Coverings

November was a month full of thinking about big narrative arcs, and I often returned to a classic theory/model of communication called the "ladder of abstraction.”
Specific examples occupy the lowest rung and abstract, amorphous concepts sit on the highest rung. It’s particularly useful for writers and photographers seeking to connect specific details to universal ideas.
If “design” were your starting point at the top of the ladder, the lowest rung could easily be wallpaper.
(I renamed this post because I figured that vanishingly few of you would open a newsletter with Wallpaper as the headline.)
Seems boring, but look at these colors, shapes, and forms. Wallpaper has always been serious art.
“It is with a pattern as with a fortress,” wrote British designer William Morris, “it is no stronger than its weakest point.”
I can imagine these century-old patterns of blue geometries, purple stripes, or green dashes peeking from the walls of a featured build in next month’s glossy magazine. They feel that contemporary (or timeless).

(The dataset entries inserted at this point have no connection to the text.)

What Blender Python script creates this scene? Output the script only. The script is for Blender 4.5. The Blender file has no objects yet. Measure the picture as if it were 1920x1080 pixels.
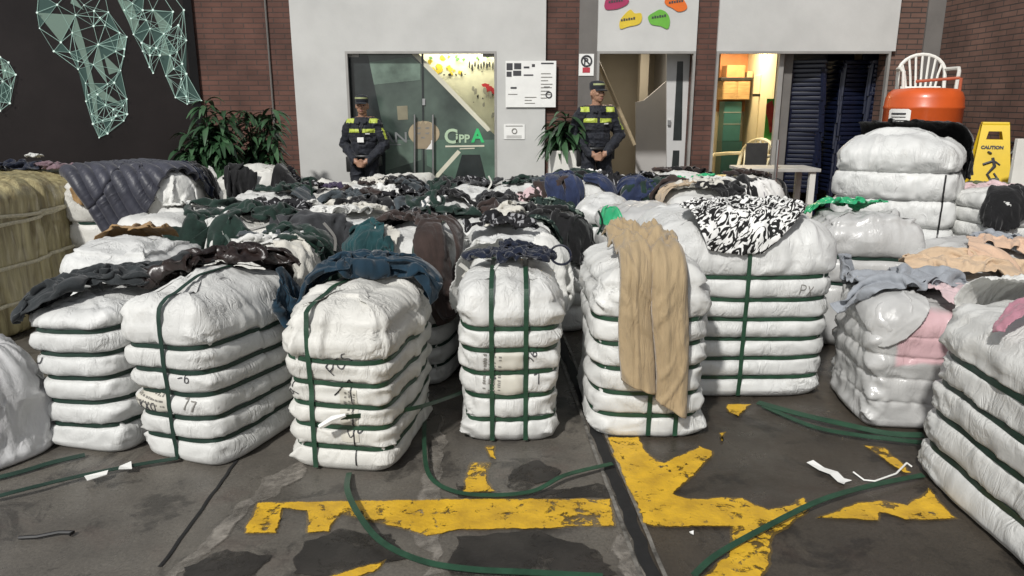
import bpy, bmesh, math, random
import numpy as np
from mathutils import Vector, Matrix, geometry
from mathutils.bvhtree import BVHTree
R = math.radians
C = bpy.context.scene.collection
random.seed(7)

# ------------------------------------------------------------------ camera, light, exposure
CAM_H, PITCH, FPX = 1.6, R(14.1), 1390.0
cd = bpy.data.cameras.new('camera'); cam = bpy.data.objects.new('camera', cd); C.objects.link(cam)
cam.location = (0, 0, CAM_H); cam.rotation_euler = (R(90) - PITCH, 0, 0)
cd.sensor_width = 36; cd.lens = FPX / 1920 * 36; cd.clip_end = 300; cd.clip_start = 0.05
bpy.context.scene.camera = cam
SUN_EL, SUN_AZ = 43.0, 26.0     # light arrives from behind the camera, a little from its left
w = bpy.data.worlds.new('World'); bpy.context.scene.world = w; w.use_nodes = True
nt = w.node_tree; nt.nodes.clear()
sk = nt.nodes.new('ShaderNodeTexSky'); sk.sky_type = 'NISHITA'; sk.sun_disc = False
sk.sun_elevation = R(SUN_EL); sk.sun_rotation = R(180 + SUN_AZ)
hs = nt.nodes.new('ShaderNodeHueSaturation'); hs.inputs['Saturation'].default_value = 0.22
bg = nt.nodes.new('ShaderNodeBackground'); bg.inputs['Strength'].default_value = 0.088
wo = nt.nodes.new('ShaderNodeOutputWorld')
nt.links.new(sk.outputs[0], hs.inputs['Color']); nt.links.new(hs.outputs[0], bg.inputs[0]); nt.links.new(bg.outputs[0], wo.inputs[0])
sd = bpy.data.lights.new('sun', 'SUN'); sd.energy = 3.2; sd.angle = R(3.0); sd.color = (1, 0.975, 0.935)
sun = bpy.data.objects.new('sun', sd); C.objects.link(sun); sun.location = (-4, -6, 9)
_d = Vector((math.sin(R(SUN_AZ)) * math.cos(R(SUN_EL)), math.cos(R(SUN_AZ)) * math.cos(R(SUN_EL)), -math.sin(R(SUN_EL))))
sun.rotation_euler = _d.to_track_quat('-Z', 'Y').to_euler()
vs = bpy.context.scene.view_settings; vs.view_transform = 'Standard'; vs.look = 'None'; vs.exposure = 0.1; vs.gamma = 1
bpy.context.scene.cycles.max_bounces = 6

# ------------------------------------------------------------------ measuring helpers (photo measurements -> metres)
def ray(px, py):
    u = (px - 960) / FPX; v = (540 - py) / FPX
    return Vector((u, math.cos(PITCH) + v * math.sin(PITCH), -math.sin(PITCH) + v * math.cos(PITCH)))
def G(px, py, z=0.0):
    d = ray(px, py); t = (z - CAM_H) / d.z
    return Vector((d.x * t, d.y * t, z))
def Wp(px, py, Y):
    d = ray(px, py); t = Y / d.y
    return Vector((d.x * t, Y, CAM_H + d.z * t))
def Pl(px, py, p0, n):
    d = ray(px, py); o = Vector((0, 0, CAM_H)); t = (p0 - o).dot(n) / d.dot(n)
    return o + d * t

# ------------------------------------------------------------------ object helpers
def tag(o, label, cat, group=None, kind=None):
    if label: o['label'] = label
    if cat: o['category'] = cat
    if group: o['group'] = group
    if kind: o['kind'] = kind
    return o
def thing(name, label, cat, loc=(0, 0, 0), rz=0.0, group=None):
    o = bpy.data.objects.new(name, None); C.objects.link(o); o.location = loc; o.rotation_euler = (0, 0, rz)
    o.empty_display_size = 0.1
    return tag(o, label, cat, group)
def pyd(name, verts, faces, m=None, parent=None, smooth=False, mats=None, fm=None, uv=None):
    me = bpy.data.meshes.new(name)
    me.from_pydata([tuple(v) for v in verts], [], [tuple(int(i) for i in f) for f in faces])
    for mm in (mats or ([m] if m else [])): me.materials.append(mm)
    if fm is not None: me.polygons.foreach_set('material_index', np.asarray(fm, np.int32))
    if smooth: me.polygons.foreach_set('use_smooth', np.ones(len(me.polygons), bool))
    if uv is not None:
        ul = me.uv_layers.new(name='uv')
        li = np.zeros(len(me.loops), np.int32); me.loops.foreach_get('vertex_index', li)
        ul.data.foreach_set('uv', np.asarray(uv, np.float32)[li].ravel())
    o = bpy.data.objects.new(name, me); C.objects.link(o)
    if parent: o.parent = parent
    me.update()
    return o
class MB:
    def __init__(s): s.b = bmesh.new()
    def box(s, lo, hi, bev=0.0, mtx=None):
        lo = Vector(lo); hi = Vector(hi)
        r = bmesh.ops.create_cube(s.b, size=1.0); vs_ = r['verts']
        for v in vs_: v.co = Vector((lo[i] + (v.co[i] + .5) * (hi[i] - lo[i]) for i in range(3)))
        if bev:
            es = list({e for v in vs_ for e in v.link_edges})
            bmesh.ops.bevel(s.b, geom=es, offset=bev, segments=2, affect='EDGES', profile=.6)
        if mtx is not None:
            seen = set(); st = [vs_[0]] if vs_[0].is_valid else []
            if not st: s.b.verts.ensure_lookup_table(); st = [s.b.verts[-1]]
            while st:
                v = st.pop()
                if v in seen: continue
                seen.add(v); st += [e.other_vert(v) for e in v.link_edges]
            for v in seen: v.co = mtx @ v.co
        return s
    def tube(s, pts, r, n=8, closed=False):
        pts = [Vector(p) for p in pts]; rs = r if isinstance(r, (list, tuple)) else [r] * len(pts)
        rings = []; up = None
        for i, p in enumerate(pts):
            a = pts[max(i - 1, 0)]; c = pts[min(i + 1, len(pts) - 1)]
            if closed: a = pts[i - 1]; c = pts[(i + 1) % len(pts)]
            t = (c - a).normalized()
            if up is None: up = Vector((0, 0, 1)) if abs(t.z) < .9 else Vector((1, 0, 0))
            x = t.cross(up).normalized(); y = x.cross(t).normalized(); up = y
            rings.append([s.b.verts.new(p + (x * math.cos(k * 2 * math.pi / n) + y * math.sin(k * 2 * math.pi / n)) * rs[i]) for k in range(n)])
        m = len(rings)
        for i in range(m if closed else m - 1):
            A = rings[i]; B = rings[(i + 1) % m]
            for k in range(n): s.b.faces.new((A[k], A[(k + 1) % n], B[(k + 1) % n], B[k]))
        if not closed:
            s.b.faces.new(rings[0][::-1]); s.b.faces.new(rings[-1])
        return s
    def lathe(s, prof, c=(0, 0, 0), n=32):
        c = Vector(c); rings = []
        for (r, z) in prof:
            rings.append([s.b.verts.new(c + Vector((r * math.cos(2 * math.pi * k / n), r * math.sin(2 * math.pi * k / n), z))) for k in range(n)])
        for A, B in zip(rings, rings[1:]):
            for k in range(n): s.b.faces.new((A[k], A[(k + 1) % n], B[(k + 1) % n], B[k]))
        s.b.faces.new(rings[0][::-1]); s.b.faces.new(rings[-1])
        return s
    def ell(s, c, r, sub=3):
        q = bmesh.ops.create_icosphere(s.b, subdivisions=sub, radius=1)
        for v in q['verts']: v.co = Vector((c[0] + v.co.x * r[0], c[1] + v.co.y * r[1], c[2] + v.co.z * r[2]))
        return s
    def poly(s, pts, thick=None):
        vs_ = [s.b.verts.new(p) for p in pts]; f = s.b.faces.new(vs_)
        if thick:
            q = bmesh.ops.extrude_face_region(s.b, geom=[f])
            for v in q['geom']:
                if isinstance(v, bmesh.types.BMVert): v.co += Vector(thick)
        return s
    def build(s, name, m, parent=None, smooth=False):
        bmesh.ops.recalc_face_normals(s.b, faces=s.b.faces[:])
        me = bpy.data.meshes.new(name); s.b.to_mesh(me); s.b.free()
        me.materials.append(m)
        if smooth:
            me.polygons.foreach_set('use_smooth', np.ones(len(me.polygons), bool))
            me.set_sharp_from_angle(angle=R(40))
        o = bpy.data.objects.new(name, me); C.objects.link(o)
        if parent: o.parent = parent
        return o

# ------------------------------------------------------------------ numpy noise
def _hash(ix, iy, iz, seed):
    h = (ix.astype(np.int64) * 374761393 + iy.astype(np.int64) * 668265263 + iz.astype(np.int64) * 1274126177 + seed * 974711) & 0xffffffff
    h = ((h ^ (h >> 13)) * 1103515245) & 0xffffffff
    h = ((h ^ (h >> 15)) * 668265263) & 0xffffffff
    return ((h ^ (h >> 14)) & 0xffff) / 65535.0
def vn(x, y, z, seed=0):
    x, y, z = np.broadcast_arrays(np.asarray(x, float), np.asarray(y, float), np.asarray(z, float))
    ix, iy, iz = np.floor(x), np.floor(y), np.floor(z); fx, fy, fz = x - ix, y - iy, z - iz
    sx, sy, sz = [f * f * f * (f * (f * 6 - 15) + 10) for f in (fx, fy, fz)]
    r = 0
    for a in (0, 1):
        for b in (0, 1):
            for c in (0, 1):
                wgt = (sx if a else 1 - sx) * (sy if b else 1 - sy) * (sz if c else 1 - sz)
                r = r + wgt * _hash(ix + a, iy + b, iz + c, seed)
    return r * 2 - 1
def fbm(x, y, z, seed=0, o=3):
    r = 0; a = 1
    for i in range(o):
        r = r + a * vn(x * 2 ** i, y * 2 ** i, z * 2 ** i, seed + i * 17); a *= .5
    return r
def ridge(x, y, z, seed=0, o=3):
    r = 0; a = 1
    for i in range(o):
        r = r + a * (1 - 2.2 * np.abs(vn(x * 1.9 ** i, y * 1.9 ** i, z * 1.9 ** i, seed + i * 31))); a *= .5
    return r

# ------------------------------------------------------------------ materials
def mat(name, col, rough=.7, var=.15, vs_=6.0, bump=0.0, bs=60.0, sheen=0.0, metal=0.0, coat=0.0, spec=.5, coord='Object', detail=4.0, col2=None, stretch=None, bdist=.01):
    m = bpy.data.materials.new(name); m.use_nodes = True; t = m.node_tree; n = t.nodes; b = n['Principled BSDF']
    b.inputs['Roughness'].default_value = rough; b.inputs['Metallic'].default_value = metal
    b.inputs['Specular IOR Level'].default_value = spec
    if sheen: b.inputs['Sheen Weight'].default_value = sheen
    if coat: b.inputs['Coat Weight'].default_value = coat; b.inputs['Coat Roughness'].default_value = .15
    tc = n.new('ShaderNodeTexCoord'); src = tc.outputs[coord]
    if stretch:
        mp = n.new('ShaderNodeMapping'); mp.inputs['Scale'].default_value = stretch; t.links.new(src, mp.inputs[0]); src = mp.outputs[0]
    nz = n.new('ShaderNodeTexNoise'); nz.inputs['Scale'].default_value = vs_; nz.inputs['Detail'].default_value = detail; nz.inputs['Roughness'].default_value = .6
    t.links.new(src, nz.inputs['Vector'])
    rp = n.new('ShaderNodeValToRGB'); c2 = col2 or [max(0, c * (1 - var * 1.6)) for c in col]
    rp.color_ramp.elements[0].position = .3; rp.color_ramp.elements[1].position = .72
    rp.color_ramp.elements[0].color = (*c2, 1); rp.color_ramp.elements[1].color = (*[min(1, c * (1 + var * .5)) for c in col], 1)
    t.links.new(nz.outputs['Fac'], rp.inputs[0]); t.links.new(rp.outputs[0], b.inputs['Base Color'])
    if bump:
        n2 = n.new('ShaderNodeTexNoise'); n2.inputs['Scale'].default_value = bs; n2.inputs['Detail'].default_value = 5
        t.links.new(src, n2.inputs['Vector'])
        bp = n.new('ShaderNodeBump'); bp.inputs['Strength'].default_value = bump; bp.inputs['Distance'].default_value = bdist
        t.links.new(n2.outputs['Fac'], bp.inputs['Height']); t.links.new(bp.outputs[0], b.inputs['Normal'])
    return m
def emis(name, col, s):
    m = mat(name, col, .5, 0); b = m.node_tree.nodes['Principled BSDF']
    b.inputs['Emission Color'].default_value = (*col, 1); b.inputs['Emission Strength'].default_value = s
    return m
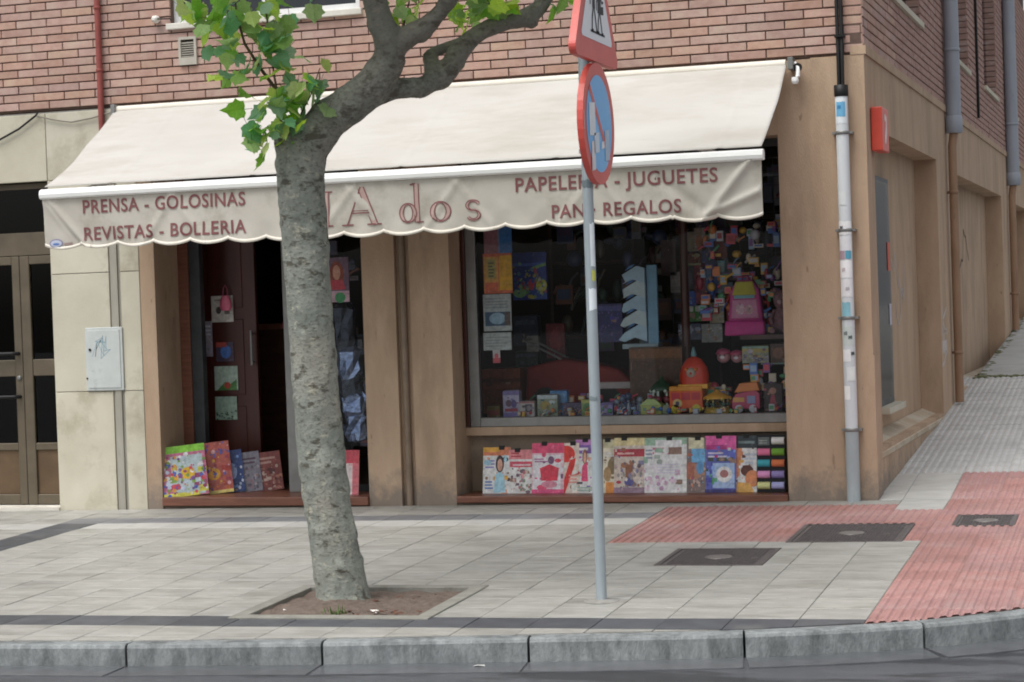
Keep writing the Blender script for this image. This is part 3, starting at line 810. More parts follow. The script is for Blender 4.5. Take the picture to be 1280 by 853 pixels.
for k in range(5): scrib(m, 4.58, 5.0, .8+.1*k, 1.0+.1*k, 3, M_TAG, -.0015, .018)
m.box(4.60, 4.98, -.003, 0, .95, 1.05, M_TAG); sbuild(m, 'paint_patch')
# roof slab closes the top (above the frame)
m = MB(); m.box(-13.9, .35, 0, 17.6, 6.2, 6.3, M_MORT); m.build('floor_slab', bld)

# ------------------------------------------------------------------ awning
M_CANV = pm('cream_canvas', '#bfbcb7', '#b6b2ac', scale=1.4, rough=.9, bump=.12, bscale=220, c3='#a39b8f', s3=1.2, lo=.48, hi=.85, stretch=(.5, 1.5, 1.5), spec=.1)
M_VAL = pm('valance_canvas', '#c2bdb4', '#b8b2a8', scale=3, rough=.9, bump=.15, bscale=220, c3='#9c9588', s3=2.2, lo=.5, hi=.75, spec=.1)
M_HEM = pm('hem_canvas', '#e2dcd0', '#d8d1c4', scale=4, rough=.9)
M_BARW = pm('white_enamel', '#f0f0ee', '#e6e6e4', scale=2, rough=.35, spec=.5)
M_INK = pm('maroon_ink', '#76484a', '#855a59', scale=14, rough=.8)
M_INKL = pm('faded_pink_ink', '#ad9089', '#b59f97', scale=14, rough=.8)
AX0, AX1 = -6.165, -.548
AW = thing('awning', 'long cream awning with a scalloped lettered valance over the shop front', 'awning', (AX0, 0, 3.28))
def W(p): return (p[0]-AX0, p[1], p[2]-3.28)
def can(x, t):
    """canopy surface: t runs from the wall down to the bar"""
    y = -.07-1.19*t; z = 3.275-.70*t
    z += -.035*math.sin(math.pi*t)-.004*math.sin(x*2.3+t*3)*math.sin(math.pi*t)
    z += .020*noise.noise(Vector((x*.9, t*3.5, 3)))*math.sin(math.pi*t)+.009*noise.noise(Vector((x*3+t*2, t*2, 9)))*math.sin(math.pi*t)
    d = abs(((x+6.165) % 1.18)-.59)
    z += .006*max(0, 1-d/.03)
    e = min(x-AX0, AX1-x)
    z -= .03*math.exp(-e/.12)*math.sin(math.pi*t)*.5
    return (x, y, z)
m = MB(); nx, nt = 240, 26; k = 0
for j in range(nt+1):
    for i in range(nx+1): m.v.append(W(can(AX0+.012+(AX1-AX0-.024)*i/nx, j/nt)))
for j in range(nt):
    for i in range(nx):
        a = j*(nx+1)+i; m.f.append([a, a+1, a+nx+2, a+nx+1]); m.m.append(m.mi(M_CANV)); m.smooth.append(True)
solid(m.build('canopy', AW), .004, -1)
bar = MB(); bw = [(-1.30, 2.478), (-1.318, 2.49), (-1.322, 2.515), (-1.312, 2.545), (-1.285, 2.557), (-1.25, 2.555), (-1.235, 2.53), (-1.24, 2.485)]
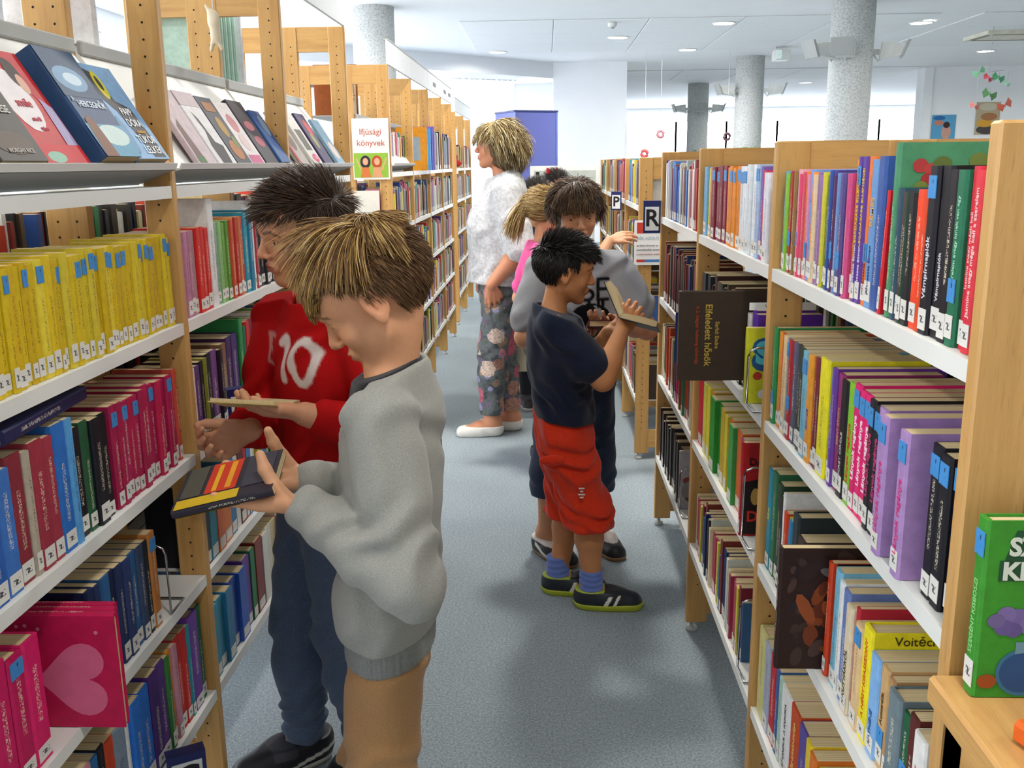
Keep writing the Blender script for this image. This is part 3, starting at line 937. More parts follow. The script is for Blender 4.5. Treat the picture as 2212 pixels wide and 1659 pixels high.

When researchers restored Emily Dickinson’s home, they found scraps of original wallpaper under more recent layers. Teams have since re-created those historical designs to add an extra layer of authenticity to the house.
Such details are subtle and atmospheric, but they create powerful connections to the artists who created them and to the humans who lived with their splendor. As I studied these archives in plain sight, I also wondered: what homes of today’s celebrities will we preserve? Taylor Swift? Beyoncé?
And which homes, wallpaper and all, will become “a vanished cast / of now-imagined names.”